TASK
Take all the material and copy it exactly.

* Begin *

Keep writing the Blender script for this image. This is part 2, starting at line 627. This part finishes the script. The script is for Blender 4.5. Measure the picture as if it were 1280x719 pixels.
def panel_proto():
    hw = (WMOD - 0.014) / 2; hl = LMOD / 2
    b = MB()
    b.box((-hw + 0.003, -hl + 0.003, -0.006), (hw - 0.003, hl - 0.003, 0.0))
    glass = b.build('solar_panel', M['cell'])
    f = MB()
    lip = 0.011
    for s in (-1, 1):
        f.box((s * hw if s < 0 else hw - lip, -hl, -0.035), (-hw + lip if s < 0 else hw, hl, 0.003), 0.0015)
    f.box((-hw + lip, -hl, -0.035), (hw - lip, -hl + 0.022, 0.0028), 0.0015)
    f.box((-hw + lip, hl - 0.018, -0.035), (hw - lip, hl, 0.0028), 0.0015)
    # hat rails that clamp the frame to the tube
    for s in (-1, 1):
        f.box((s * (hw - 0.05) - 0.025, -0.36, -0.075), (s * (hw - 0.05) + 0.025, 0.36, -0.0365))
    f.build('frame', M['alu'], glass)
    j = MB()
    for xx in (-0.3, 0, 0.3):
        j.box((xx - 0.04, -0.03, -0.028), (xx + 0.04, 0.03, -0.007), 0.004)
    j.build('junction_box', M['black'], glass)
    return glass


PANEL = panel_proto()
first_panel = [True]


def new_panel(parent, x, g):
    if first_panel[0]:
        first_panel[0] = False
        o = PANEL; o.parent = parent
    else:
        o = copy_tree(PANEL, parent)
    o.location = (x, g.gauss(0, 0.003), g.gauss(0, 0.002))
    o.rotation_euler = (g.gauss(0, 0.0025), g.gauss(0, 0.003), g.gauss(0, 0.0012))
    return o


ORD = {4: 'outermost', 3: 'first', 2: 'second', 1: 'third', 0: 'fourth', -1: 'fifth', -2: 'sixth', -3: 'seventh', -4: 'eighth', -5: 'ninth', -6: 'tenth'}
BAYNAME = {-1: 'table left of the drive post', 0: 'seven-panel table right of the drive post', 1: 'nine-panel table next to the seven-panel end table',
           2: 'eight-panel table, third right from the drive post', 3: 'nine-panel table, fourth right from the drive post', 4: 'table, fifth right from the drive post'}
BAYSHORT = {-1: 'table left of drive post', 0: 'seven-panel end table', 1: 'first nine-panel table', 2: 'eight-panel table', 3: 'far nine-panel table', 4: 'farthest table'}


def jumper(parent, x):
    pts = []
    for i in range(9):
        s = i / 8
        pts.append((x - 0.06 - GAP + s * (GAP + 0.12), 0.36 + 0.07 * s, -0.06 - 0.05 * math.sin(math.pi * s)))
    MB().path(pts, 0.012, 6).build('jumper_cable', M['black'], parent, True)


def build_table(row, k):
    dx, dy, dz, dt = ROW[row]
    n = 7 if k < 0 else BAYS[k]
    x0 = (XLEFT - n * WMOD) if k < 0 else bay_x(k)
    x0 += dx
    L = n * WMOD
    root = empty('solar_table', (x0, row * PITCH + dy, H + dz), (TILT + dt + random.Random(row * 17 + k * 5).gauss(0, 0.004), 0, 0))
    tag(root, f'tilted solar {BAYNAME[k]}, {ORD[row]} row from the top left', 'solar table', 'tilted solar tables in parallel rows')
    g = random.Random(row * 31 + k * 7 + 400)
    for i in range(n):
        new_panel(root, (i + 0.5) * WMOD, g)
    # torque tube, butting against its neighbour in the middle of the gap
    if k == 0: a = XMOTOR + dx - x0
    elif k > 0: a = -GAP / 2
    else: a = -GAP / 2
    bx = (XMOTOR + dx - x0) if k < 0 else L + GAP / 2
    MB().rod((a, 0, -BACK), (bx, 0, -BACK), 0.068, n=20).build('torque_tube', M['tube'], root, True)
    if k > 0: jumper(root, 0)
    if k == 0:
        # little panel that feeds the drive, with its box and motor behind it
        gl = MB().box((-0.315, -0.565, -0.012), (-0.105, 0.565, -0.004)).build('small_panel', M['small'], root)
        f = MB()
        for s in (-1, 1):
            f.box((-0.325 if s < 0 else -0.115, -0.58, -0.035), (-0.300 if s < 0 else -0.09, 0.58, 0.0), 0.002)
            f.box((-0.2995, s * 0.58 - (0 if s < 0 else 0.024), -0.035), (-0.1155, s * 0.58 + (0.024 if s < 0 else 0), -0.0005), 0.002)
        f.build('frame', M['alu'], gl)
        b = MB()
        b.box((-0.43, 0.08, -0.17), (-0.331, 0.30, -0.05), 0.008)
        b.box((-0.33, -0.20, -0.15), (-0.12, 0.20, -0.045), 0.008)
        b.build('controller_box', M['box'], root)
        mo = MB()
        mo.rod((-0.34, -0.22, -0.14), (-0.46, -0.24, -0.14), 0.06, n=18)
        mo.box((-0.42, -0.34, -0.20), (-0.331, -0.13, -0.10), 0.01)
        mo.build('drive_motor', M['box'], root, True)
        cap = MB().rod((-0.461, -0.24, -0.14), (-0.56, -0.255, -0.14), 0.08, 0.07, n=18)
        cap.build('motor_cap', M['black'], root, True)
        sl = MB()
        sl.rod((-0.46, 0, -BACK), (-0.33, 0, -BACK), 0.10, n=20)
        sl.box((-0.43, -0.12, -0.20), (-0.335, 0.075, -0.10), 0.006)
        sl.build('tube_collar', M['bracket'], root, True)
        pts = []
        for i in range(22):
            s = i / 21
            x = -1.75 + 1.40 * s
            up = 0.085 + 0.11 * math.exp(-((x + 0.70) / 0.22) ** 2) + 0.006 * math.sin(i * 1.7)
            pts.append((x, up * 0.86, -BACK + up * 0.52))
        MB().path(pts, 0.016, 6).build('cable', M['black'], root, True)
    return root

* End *

RESULT FOR THIS TASK
Keep writing the Blender script for this image. This is part 2, starting at line 627. This part finishes the script. The script is for Blender 4.5. Measure the picture as if it were 1280x719 pixels.
def panel_proto():
    hw = (WMOD - 0.014) / 2; hl = LMOD / 2
    b = MB()
    b.box((-hw + 0.003, -hl + 0.003, -0.006), (hw - 0.003, hl - 0.003, 0.0))
    glass = b.build('solar_panel', M['cell'])
    f = MB()
    lip = 0.011
    for s in (-1, 1):
        f.box((s * hw if s < 0 else hw - lip, -hl, -0.035), (-hw + lip if s < 0 else hw, hl, 0.003), 0.0015)
    f.box((-hw + lip, -hl, -0.035), (hw - lip, -hl + 0.022, 0.0028), 0.0015)
    f.box((-hw + lip, hl - 0.018, -0.035), (hw - lip, hl, 0.0028), 0.0015)
    # hat rails that clamp the frame to the tube
    for s in (-1, 1):
        f.box((s * (hw - 0.05) - 0.025, -0.36, -0.075), (s * (hw - 0.05) + 0.025, 0.36, -0.0365))
    f.build('frame', M['alu'], glass)
    j = MB()
    for xx in (-0.3, 0, 0.3):
        j.box((xx - 0.04, -0.03, -0.028), (xx + 0.04, 0.03, -0.007), 0.004)
    j.build('junction_box', M['black'], glass)
    return glass


PANEL = panel_proto()
first_panel = [True]


def new_panel(parent, x, g):
    if first_panel[0]:
        first_panel[0] = False
        o = PANEL; o.parent = parent
    else:
        o = copy_tree(PANEL, parent)
    o.location = (x, g.gauss(0, 0.003), g.gauss(0, 0.002))
    o.rotation_euler = (g.gauss(0, 0.0025), g.gauss(0, 0.003), g.gauss(0, 0.0012))
    return o


ORD = {4: 'outermost', 3: 'first', 2: 'second', 1: 'third', 0: 'fourth', -1: 'fifth', -2: 'sixth', -3: 'seventh', -4: 'eighth', -5: 'ninth', -6: 'tenth'}
BAYNAME = {-1: 'table left of the drive post', 0: 'seven-panel table right of the drive post', 1: 'nine-panel table next to the seven-panel end table',
           2: 'eight-panel table, third right from the drive post', 3: 'nine-panel table, fourth right from the drive post', 4: 'table, fifth right from the drive post'}
BAYSHORT = {-1: 'table left of drive post', 0: 'seven-panel end table', 1: 'first nine-panel table', 2: 'eight-panel table', 3: 'far nine-panel table', 4: 'farthest table'}


def jumper(parent, x):
    pts = []
    for i in range(9):
        s = i / 8
        pts.append((x - 0.06 - GAP + s * (GAP + 0.12), 0.36 + 0.07 * s, -0.06 - 0.05 * math.sin(math.pi * s)))
    MB().path(pts, 0.012, 6).build('jumper_cable', M['black'], parent, True)


def build_table(row, k):
    dx, dy, dz, dt = ROW[row]
    n = 7 if k < 0 else BAYS[k]
    x0 = (XLEFT - n * WMOD) if k < 0 else bay_x(k)
    x0 += dx
    L = n * WMOD
    root = empty('solar_table', (x0, row * PITCH + dy, H + dz), (TILT + dt + random.Random(row * 17 + k * 5).gauss(0, 0.004), 0, 0))
    tag(root, f'tilted solar {BAYNAME[k]}, {ORD[row]} row from the top left', 'solar table', 'tilted solar tables in parallel rows')
    g = random.Random(row * 31 + k * 7 + 400)
    for i in range(n):
        new_panel(root, (i + 0.5) * WMOD, g)
    # torque tube, butting against its neighbour in the middle of the gap
    if k == 0: a = XMOTOR + dx - x0
    elif k > 0: a = -GAP / 2
    else: a = -GAP / 2
    bx = (XMOTOR + dx - x0) if k < 0 else L + GAP / 2
    MB().rod((a, 0, -BACK), (bx, 0, -BACK), 0.068, n=20).build('torque_tube', M['tube'], root, True)
    if k > 0: jumper(root, 0)
    if k == 0:
        # little panel that feeds the drive, with its box and motor behind it
        gl = MB().box((-0.315, -0.565, -0.012), (-0.105, 0.565, -0.004)).build('small_panel', M['small'], root)
        f = MB()
        for s in (-1, 1):
            f.box((-0.325 if s < 0 else -0.115, -0.58, -0.035), (-0.300 if s < 0 else -0.09, 0.58, 0.0), 0.002)
            f.box((-0.2995, s * 0.58 - (0 if s < 0 else 0.024), -0.035), (-0.1155, s * 0.58 + (0.024 if s < 0 else 0), -0.0005), 0.002)
        f.build('frame', M['alu'], gl)
        b = MB()
        b.box((-0.43, 0.08, -0.17), (-0.331, 0.30, -0.05), 0.008)
        b.box((-0.33, -0.20, -0.15), (-0.12, 0.20, -0.045), 0.008)
        b.build('controller_box', M['box'], root)
        mo = MB()
        mo.rod((-0.34, -0.22, -0.14), (-0.46, -0.24, -0.14), 0.06, n=18)
        mo.box((-0.42, -0.34, -0.20), (-0.331, -0.13, -0.10), 0.01)
        mo.build('drive_motor', M['box'], root, True)
        cap = MB().rod((-0.461, -0.24, -0.14), (-0.56, -0.255, -0.14), 0.08, 0.07, n=18)
        cap.build('motor_cap', M['black'], root, True)
        sl = MB()
        sl.rod((-0.46, 0, -BACK), (-0.33, 0, -BACK), 0.10, n=20)
        sl.box((-0.43, -0.12, -0.20), (-0.335, 0.075, -0.10), 0.006)
        sl.build('tube_collar', M['bracket'], root, True)
        pts = []
        for i in range(22):
            s = i / 21
            x = -1.75 + 1.40 * s
            up = 0.085 + 0.11 * math.exp(-((x + 0.70) / 0.22) ** 2) + 0.006 * math.sin(i * 1.7)
            pts.append((x, up * 0.86, -BACK + up * 0.52))
        MB().path(pts, 0.016, 6).build('cable', M['black'], root, True)
    return root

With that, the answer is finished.